摘要

Earthquakes at Campi Flegrei have been low magnitude and sparse since 1985, denying onshore monitoring observations of their usual source for structural constraint: seismic tomography. Here we used continuous seismic records from 2011-2013 to reconstruct period-dependent Rayleigh wave group velocity maps of the volcano. The Neapolitan Yellow Tuff rim faults bound high-velocity intracrater products of historical eruptions, which act as a barrier for deep fluid migration. The anomaly with lowest group velocity is aseismic and corresponds to the portion of a fluid storage zone that was fractured during the 1984 volcanic unrest under Pozzuoli town. Earthquake locations show that fluids migrate from this area toward the Solfatara and Pisciarelli fumaroles along shallower low-velocity fractures. The aseismic anomaly is likely fed by a deep-seated offshore magmatic source. Its spatial relation with regional dynamics and observations from historical unrests mark the area as the most likely feeder pathway for fluid and magmatic inputs from depth.

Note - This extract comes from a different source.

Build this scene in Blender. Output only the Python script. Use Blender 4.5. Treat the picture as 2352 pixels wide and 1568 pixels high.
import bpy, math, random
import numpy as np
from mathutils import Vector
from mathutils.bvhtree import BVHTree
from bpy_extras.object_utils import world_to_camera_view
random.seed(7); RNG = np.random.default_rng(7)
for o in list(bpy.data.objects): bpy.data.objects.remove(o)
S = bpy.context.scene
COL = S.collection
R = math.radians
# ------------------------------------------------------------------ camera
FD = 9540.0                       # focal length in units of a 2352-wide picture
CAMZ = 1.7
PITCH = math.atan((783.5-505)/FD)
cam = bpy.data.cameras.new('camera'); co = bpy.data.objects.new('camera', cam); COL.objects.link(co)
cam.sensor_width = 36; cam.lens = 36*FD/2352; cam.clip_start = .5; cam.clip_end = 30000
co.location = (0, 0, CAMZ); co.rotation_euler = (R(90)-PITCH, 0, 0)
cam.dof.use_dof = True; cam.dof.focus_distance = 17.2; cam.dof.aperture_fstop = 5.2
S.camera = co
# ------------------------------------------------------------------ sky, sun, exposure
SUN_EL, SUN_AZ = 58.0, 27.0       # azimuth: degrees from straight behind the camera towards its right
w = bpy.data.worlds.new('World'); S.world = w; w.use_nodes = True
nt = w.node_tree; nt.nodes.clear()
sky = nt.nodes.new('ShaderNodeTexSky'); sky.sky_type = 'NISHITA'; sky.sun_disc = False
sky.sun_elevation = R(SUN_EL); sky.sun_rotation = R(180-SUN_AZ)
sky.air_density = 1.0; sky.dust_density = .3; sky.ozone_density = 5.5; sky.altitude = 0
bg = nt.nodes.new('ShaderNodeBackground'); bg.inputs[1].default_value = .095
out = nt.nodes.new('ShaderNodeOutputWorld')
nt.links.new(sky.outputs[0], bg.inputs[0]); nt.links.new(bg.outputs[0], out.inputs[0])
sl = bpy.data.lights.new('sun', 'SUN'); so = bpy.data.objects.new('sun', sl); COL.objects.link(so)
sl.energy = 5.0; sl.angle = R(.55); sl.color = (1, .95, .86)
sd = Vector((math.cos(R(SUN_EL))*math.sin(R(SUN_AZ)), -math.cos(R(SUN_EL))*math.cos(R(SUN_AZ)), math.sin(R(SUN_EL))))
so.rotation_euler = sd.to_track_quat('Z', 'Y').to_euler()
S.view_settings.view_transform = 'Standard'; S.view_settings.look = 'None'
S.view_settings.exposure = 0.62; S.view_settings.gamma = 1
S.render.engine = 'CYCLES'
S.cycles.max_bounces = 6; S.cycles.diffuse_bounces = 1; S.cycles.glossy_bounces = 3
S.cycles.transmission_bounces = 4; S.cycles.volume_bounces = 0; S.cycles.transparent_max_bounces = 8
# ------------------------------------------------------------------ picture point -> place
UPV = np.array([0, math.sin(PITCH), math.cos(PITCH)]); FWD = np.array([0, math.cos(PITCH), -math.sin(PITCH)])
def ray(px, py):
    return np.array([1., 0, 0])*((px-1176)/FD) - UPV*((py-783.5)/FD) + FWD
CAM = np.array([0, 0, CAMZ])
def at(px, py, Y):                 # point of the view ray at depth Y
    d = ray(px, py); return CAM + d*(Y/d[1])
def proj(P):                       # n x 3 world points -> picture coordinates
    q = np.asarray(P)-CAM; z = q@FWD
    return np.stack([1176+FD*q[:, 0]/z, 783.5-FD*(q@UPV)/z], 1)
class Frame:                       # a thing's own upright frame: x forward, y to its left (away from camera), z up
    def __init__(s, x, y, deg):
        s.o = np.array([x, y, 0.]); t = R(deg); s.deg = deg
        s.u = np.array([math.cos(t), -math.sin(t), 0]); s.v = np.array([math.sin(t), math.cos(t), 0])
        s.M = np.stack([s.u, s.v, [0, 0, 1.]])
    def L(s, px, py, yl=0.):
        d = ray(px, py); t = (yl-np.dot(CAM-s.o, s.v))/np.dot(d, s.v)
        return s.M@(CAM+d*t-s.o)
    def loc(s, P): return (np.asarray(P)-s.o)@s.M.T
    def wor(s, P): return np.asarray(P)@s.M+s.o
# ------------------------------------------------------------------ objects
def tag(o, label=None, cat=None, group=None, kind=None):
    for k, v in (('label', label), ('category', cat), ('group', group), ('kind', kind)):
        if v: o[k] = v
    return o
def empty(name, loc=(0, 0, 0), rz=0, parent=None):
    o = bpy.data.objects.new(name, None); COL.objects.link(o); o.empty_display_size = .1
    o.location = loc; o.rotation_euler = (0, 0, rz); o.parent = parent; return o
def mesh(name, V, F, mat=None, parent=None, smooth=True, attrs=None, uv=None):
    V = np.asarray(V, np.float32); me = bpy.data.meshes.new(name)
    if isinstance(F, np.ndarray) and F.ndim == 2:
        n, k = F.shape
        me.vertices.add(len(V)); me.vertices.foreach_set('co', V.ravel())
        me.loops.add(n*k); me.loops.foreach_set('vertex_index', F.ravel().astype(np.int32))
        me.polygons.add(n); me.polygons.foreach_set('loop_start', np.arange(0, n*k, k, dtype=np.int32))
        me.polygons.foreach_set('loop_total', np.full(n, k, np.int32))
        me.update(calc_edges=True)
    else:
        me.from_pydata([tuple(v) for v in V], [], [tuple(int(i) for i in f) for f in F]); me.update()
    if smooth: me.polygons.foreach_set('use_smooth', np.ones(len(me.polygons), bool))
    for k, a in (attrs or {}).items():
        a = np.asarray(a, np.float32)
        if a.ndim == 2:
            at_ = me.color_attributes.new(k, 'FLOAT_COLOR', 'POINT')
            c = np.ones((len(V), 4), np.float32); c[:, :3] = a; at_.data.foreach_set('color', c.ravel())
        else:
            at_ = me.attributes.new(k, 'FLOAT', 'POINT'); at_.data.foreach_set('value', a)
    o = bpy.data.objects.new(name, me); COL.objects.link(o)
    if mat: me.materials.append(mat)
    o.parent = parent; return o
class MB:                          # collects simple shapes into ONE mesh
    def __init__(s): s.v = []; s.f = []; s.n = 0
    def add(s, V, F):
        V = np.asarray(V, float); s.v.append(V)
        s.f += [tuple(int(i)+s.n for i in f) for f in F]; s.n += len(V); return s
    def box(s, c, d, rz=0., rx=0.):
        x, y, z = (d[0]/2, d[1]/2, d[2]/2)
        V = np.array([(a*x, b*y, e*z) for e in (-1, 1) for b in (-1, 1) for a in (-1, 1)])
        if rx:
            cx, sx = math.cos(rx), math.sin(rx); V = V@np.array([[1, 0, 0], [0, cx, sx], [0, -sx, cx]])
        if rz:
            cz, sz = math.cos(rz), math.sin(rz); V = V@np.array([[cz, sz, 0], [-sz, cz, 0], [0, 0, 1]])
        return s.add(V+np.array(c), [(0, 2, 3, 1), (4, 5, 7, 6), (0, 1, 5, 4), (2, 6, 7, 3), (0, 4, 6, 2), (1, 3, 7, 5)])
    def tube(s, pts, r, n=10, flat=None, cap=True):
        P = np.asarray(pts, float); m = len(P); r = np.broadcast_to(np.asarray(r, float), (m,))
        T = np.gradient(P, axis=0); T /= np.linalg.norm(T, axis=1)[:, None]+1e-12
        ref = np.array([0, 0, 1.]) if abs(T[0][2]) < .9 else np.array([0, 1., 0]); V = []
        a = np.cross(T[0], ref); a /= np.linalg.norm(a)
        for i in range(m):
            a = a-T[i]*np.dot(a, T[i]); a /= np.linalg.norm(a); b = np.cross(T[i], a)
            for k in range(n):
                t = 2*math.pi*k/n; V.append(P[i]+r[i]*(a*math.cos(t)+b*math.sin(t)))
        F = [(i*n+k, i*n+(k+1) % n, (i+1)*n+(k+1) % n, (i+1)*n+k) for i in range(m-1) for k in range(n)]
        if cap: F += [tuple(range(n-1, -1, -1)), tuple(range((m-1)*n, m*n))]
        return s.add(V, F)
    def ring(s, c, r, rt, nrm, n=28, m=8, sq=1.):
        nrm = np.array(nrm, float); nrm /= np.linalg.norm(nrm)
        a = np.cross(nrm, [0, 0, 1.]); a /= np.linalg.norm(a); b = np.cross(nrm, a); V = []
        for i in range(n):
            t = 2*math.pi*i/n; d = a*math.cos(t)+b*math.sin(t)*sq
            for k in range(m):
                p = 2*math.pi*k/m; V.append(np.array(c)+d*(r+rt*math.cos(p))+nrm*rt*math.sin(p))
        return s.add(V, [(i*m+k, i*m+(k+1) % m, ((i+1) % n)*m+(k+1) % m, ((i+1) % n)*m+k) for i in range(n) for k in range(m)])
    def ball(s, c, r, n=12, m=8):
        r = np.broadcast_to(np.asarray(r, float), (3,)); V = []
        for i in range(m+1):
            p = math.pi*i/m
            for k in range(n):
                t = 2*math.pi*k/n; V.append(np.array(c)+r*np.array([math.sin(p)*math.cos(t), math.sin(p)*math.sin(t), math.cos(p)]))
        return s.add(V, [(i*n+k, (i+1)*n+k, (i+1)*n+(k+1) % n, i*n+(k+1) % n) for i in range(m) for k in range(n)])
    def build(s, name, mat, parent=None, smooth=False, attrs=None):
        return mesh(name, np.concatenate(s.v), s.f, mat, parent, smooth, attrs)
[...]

Plain Language Summary We used the seismic noise produced by the seashore at Campi Flegrei volcano to detect magma and hot fluids under its surface. The area where likely magmatic fluids are entering the volcano was part of a reservoir, broken during the 1980s and intersected by strong earthquakes that forced the population to move outside of Pozzuoli town. This area is a feeder pathway as it connects deeper sources of magma, likely active since the 1980s, to the upper part of the volcano and feeds hot fluids to the hydrothermal systems. The injections of either magma or fluids that fractured the reservoir in the 1980s have changed Campi Flegrei characteristics, but the feeder pathway is still the most probable pathway for deeper magma and fluids to enter the volcano subsurface. Hazardous fluids migrate from the feeder pathway to fumaroles at Solfatara and Pisciarelli, west of the Napoli city center, following fractures and faults mapped at surface.